College is often seen as a way for talented individuals to gain professional opportunities and increase social mobility, but some studies have painted a less rosy picture. Advanced education requires significant financial investment and in some cases has been shown to produce outcomes that conform to existing patterns of social inequality. And while all applicants are supposed to start out on an equal footing, higher socioeconomic status has often been theorized to influence admissions decisions.
A 2012 study from the University of Minnesota published in Psychological Science, “The Role of Socioeconomic Status in SAT-Grade Relationships and in College Admissions Decisions,” examined the relationship between socioeconomic status, secondary-school grades, college admissions and college freshman grade-point average.
The study was based on 2006 College Board data and 1996-1999 University of California data.

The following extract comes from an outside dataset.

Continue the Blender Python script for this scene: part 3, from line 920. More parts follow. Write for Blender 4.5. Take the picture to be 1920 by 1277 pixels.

More than 100 institutions were examined, including private and public, large and small. To estimate an institution’s applicant pool, the researchers looked at students who asked for their SAT scores to be sent to a given college. The results were also compared to those from a similar study conducted in 1995. The researchers looked at two questions: First, are SAT scores the primary driver of unequal admissions outcomes? Second, are SATs in fact useful in predicting college performance?
Key findings include:
- Socioeconomic status (SES) and SAT scores are positively correlated: Students from higher income backgrounds generally achieve higher scores, and “21.2% of variance in SAT scores is shared with SES, as measured here as a composite of mother’s education, father’s education, and parental income.” The researchers note that the “source of the SAT-SES relationship is likely due to some combination of educational opportunity, school quality, peer effects and other social factors.”
- However, the socioeconomic status of a college’s freshman population was only marginally higher than that of its pool of applicants. Students’ SAT scores (20%) and high school GPA (18%) were significantly higher than those of the applicant pool, with more selective colleges showing an even larger gap. But the lower SAT scores of poorer applicants themselves are not the primary grounds for unequal outcomes.
- This finding challenges the “popular notion that U.S. college selection systems actively screen out low-SES students. An admissions policy that relied heavily or exclusively on the SAT would indeed screen out low-SES students at a higher rate than high-SES students. However, the data from the 110 schools suggest that in the typical U.S. school, SES does not play a primary exclusionary role in the admissions process.”
- The study suggests that unequal outcomes are primarily caused by deeper factors that channel poorer students away from the college process: “Once students are in the applicant pool for a given school, the school typically does not substantially restrict entry on the basis of SES. Although low-SES students are less likely to enroll in college, this appears to be a function of differences in the rates at which high-and low-SES students choose to enter the college application process.”
- The data suggest that the SATs continues to be useful in predicting college academic performance: “Contrary to the popular assertion that tests like the SAT predict nothing but freshman grades, extensive research documents the relationship between test scores and academic performance throughout the curriculum.”
- A student’s high-school grade-point average and SAT scores were both good predictors of college academic performance, but the most accurate predictor was a combination of the two.
The authors find that the “SAT retains the vast majority of its weight in predicting subsequent college grades when high school GPA and SES are controlled” and that the “relationship between SAT score and freshman GPA is not substantially reduced when SES is controlled.” The study concludes that “given these two findings, it is not the case that the SAT is nothing more than a proxy for SES.”